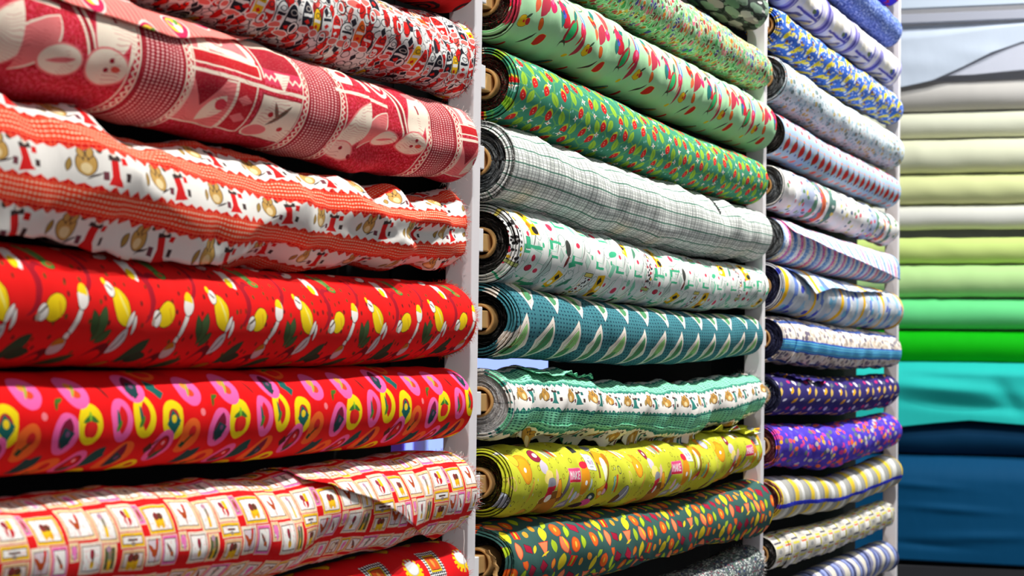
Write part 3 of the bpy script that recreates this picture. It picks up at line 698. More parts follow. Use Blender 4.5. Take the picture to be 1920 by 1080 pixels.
def kitchen_white():
    m = Mat('print_white_kitchen_tools', (238, 240, 234), warp=.8, wscale=12)
    G, LG, Y, K, Rd = (66, 188, 138), (140, 214, 180), (252, 196, 8), (40, 36, 34), (226, 60, 90)
    x, y, z = m.sep(m.uv)
    pb = m.tile(44, 40, 10, 6, 2, k=2.0)
    WW = (240, 242, 236)
    m.draw(pb, [('b', -9, 4, 7, 11, -8, WW, LG), ('e', 10, 8, 5, 7, 0, WW, (120, 150, 140)), ('d', 9, -10, 4, 9, 10, (196, 220, 206), (70, 110, 90)), ('b', -8, -14, 9, 1.6, 0, G), ('b', -15, -10, 2, 3.4, 0, G), ('e', -8, 6, 2.6, 3, 0, Rd), ('l', 2, 0, 12, .7, 70, (120, 130, 120)), ('e', 17, -4, 2, 3, 0, G)], lw=.6)
    p = m.tile(131, 128, 2520, 4, 1, k=2.0)
    it = [('b', -20, 26, 7.5, 18, 8, Y), ('d', -22, 36, 4, 6, 0, K), ('e', -17, 26, 3, 4, 0, (250, 246, 230)), ('e', -16, 14, 5, 5, 0, K), ('d', -24, 20, 4, 5, 0, (226, 130, 10)),
          ('e', 18, 28, 9, 20, 4, (246, 244, 240), LG), ('e', 18, 26, 4, 5, 0, Rd, (240, 170, 190)), ('b', 18, 6, 11, 1.6, 0, G), ('b', 10, 1, 3, 5, 0, G), ('b', -32, -2, 3.4, 6, 0, G, (30, 120, 80)), ('b', -20, -6, 12, 2, 0, G),
          ('b', -22, -26, 9, 17, -14, (226, 236, 228), LG), ('e', -21, -18, 3, 4, 0, (206, 40, 70)), ('e', -23, -30, 5, 3.4, 0, (206, 40, 70), (120, 30, 50)), ('d', 6, -26, 8, 20, -12, (200, 216, 206), (60, 110, 90)), ('b', 6, -26, .6, 14, -24, K),
          ('b', -48, 6, 7, 34, 4, (244, 244, 240), (150, 150, 130)), ('b', -48, 41, 7, 2.2, 0, (240, 222, 110), K), ('b', -48, -29, 7, 2.2, 0, (190, 200, 120), K),
          ('e', 40, 2, 3.6, 10, 6, (70, 70, 66)), ('l', 40, -14, 9, 2, 76, (120, 40, 40)), ('b', 50, -16, 5, 3.4, 30, G), ('e', 40, 40, 3.2, 5, 0, LG),
          ('b', 34, -40, 7, 12, -20, Y), ('d', 36, -36, 5, 5, 0, K), ('e', 30, -44, 3, 3.6, 0, (250, 246, 230)), ('b', -2, 52, 4, 9, -20, LG), ('d', 56, 34, 5, 14, 12, LG), ('e', 0, -54, 9, 4, 20, G), ('l', 56, -42, 12, 3, 60, (80, 140, 110))]
    m.draw(p, it, lw=.7)
    # little spoons and forks inside the tall boxes
    px, py, pz = m.sep(p)
    inb = m.f('MULTIPLY', m.f('COMPARE', px, -48.0, 6.0), m.f('COMPARE', py, 5.0, 32.0))
    o = m.cells(4.6, (.6, .8, 0))
    m.paint(m.f('MULTIPLY', inb, m.f('LESS_THAN', o[0], .33)), (46, 42, 46))
    o2 = m.cells(8, (.6, .9, 0))
    m.paint(m.f('MULTIPLY', inb, m.f('LESS_THAN', o2[0], .25)), m.ramp(m.sep(o2[1])[0], [(0, (190, 40, 60)), (.4, (240, 190, 40)), (.7, (250, 250, 246))]))
    e = m.cells(13, (1, .6, 0), 1, None, 'DISTANCE_TO_EDGE')[0]
    m.paint(m.f('MULTIPLY', m.f('LESS_THAN', e, .018), m.f('GREATER_THAN', m.noise(m.uv, .03, 1), .56)), (110, 150, 130))
    return m.done()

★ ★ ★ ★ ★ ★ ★

* _WRITTEN REQUEST_
Extract the full listing exactly, with the pictures left out.

* _REPLY_
Write part 3 of the bpy script that recreates this picture. It picks up at line 698. More parts follow. Use Blender 4.5. Take the picture to be 1920 by 1080 pixels.
def kitchen_white():
    m = Mat('print_white_kitchen_tools', (238, 240, 234), warp=.8, wscale=12)
    G, LG, Y, K, Rd = (66, 188, 138), (140, 214, 180), (252, 196, 8), (40, 36, 34), (226, 60, 90)
    x, y, z = m.sep(m.uv)
    pb = m.tile(44, 40, 10, 6, 2, k=2.0)
    WW = (240, 242, 236)
    m.draw(pb, [('b', -9, 4, 7, 11, -8, WW, LG), ('e', 10, 8, 5, 7, 0, WW, (120, 150, 140)), ('d', 9, -10, 4, 9, 10, (196, 220, 206), (70, 110, 90)), ('b', -8, -14, 9, 1.6, 0, G), ('b', -15, -10, 2, 3.4, 0, G), ('e', -8, 6, 2.6, 3, 0, Rd), ('l', 2, 0, 12, .7, 70, (120, 130, 120)), ('e', 17, -4, 2, 3, 0, G)], lw=.6)
    p = m.tile(131, 128, 2520, 4, 1, k=2.0)
    it = [('b', -20, 26, 7.5, 18, 8, Y), ('d', -22, 36, 4, 6, 0, K), ('e', -17, 26, 3, 4, 0, (250, 246, 230)), ('e', -16, 14, 5, 5, 0, K), ('d', -24, 20, 4, 5, 0, (226, 130, 10)),
          ('e', 18, 28, 9, 20, 4, (246, 244, 240), LG), ('e', 18, 26, 4, 5, 0, Rd, (240, 170, 190)), ('b', 18, 6, 11, 1.6, 0, G), ('b', 10, 1, 3, 5, 0, G), ('b', -32, -2, 3.4, 6, 0, G, (30, 120, 80)), ('b', -20, -6, 12, 2, 0, G),
          ('b', -22, -26, 9, 17, -14, (226, 236, 228), LG), ('e', -21, -18, 3, 4, 0, (206, 40, 70)), ('e', -23, -30, 5, 3.4, 0, (206, 40, 70), (120, 30, 50)), ('d', 6, -26, 8, 20, -12, (200, 216, 206), (60, 110, 90)), ('b', 6, -26, .6, 14, -24, K),
          ('b', -48, 6, 7, 34, 4, (244, 244, 240), (150, 150, 130)), ('b', -48, 41, 7, 2.2, 0, (240, 222, 110), K), ('b', -48, -29, 7, 2.2, 0, (190, 200, 120), K),
          ('e', 40, 2, 3.6, 10, 6, (70, 70, 66)), ('l', 40, -14, 9, 2, 76, (120, 40, 40)), ('b', 50, -16, 5, 3.4, 30, G), ('e', 40, 40, 3.2, 5, 0, LG),
          ('b', 34, -40, 7, 12, -20, Y), ('d', 36, -36, 5, 5, 0, K), ('e', 30, -44, 3, 3.6, 0, (250, 246, 230)), ('b', -2, 52, 4, 9, -20, LG), ('d', 56, 34, 5, 14, 12, LG), ('e', 0, -54, 9, 4, 20, G), ('l', 56, -42, 12, 3, 60, (80, 140, 110))]
    m.draw(p, it, lw=.7)
    # little spoons and forks inside the tall boxes
    px, py, pz = m.sep(p)
    inb = m.f('MULTIPLY', m.f('COMPARE', px, -48.0, 6.0), m.f('COMPARE', py, 5.0, 32.0))
    o = m.cells(4.6, (.6, .8, 0))
    m.paint(m.f('MULTIPLY', inb, m.f('LESS_THAN', o[0], .33)), (46, 42, 46))
    o2 = m.cells(8, (.6, .9, 0))
    m.paint(m.f('MULTIPLY', inb, m.f('LESS_THAN', o2[0], .25)), m.ramp(m.sep(o2[1])[0], [(0, (190, 40, 60)), (.4, (240, 190, 40)), (.7, (250, 250, 246))]))
    e = m.cells(13, (1, .6, 0), 1, None, 'DISTANCE_TO_EDGE')[0]
    m.paint(m.f('MULTIPLY', m.f('LESS_THAN', e, .018), m.f('GREATER_THAN', m.noise(m.uv, .03, 1), .56)), (110, 150, 130))
    return m.done()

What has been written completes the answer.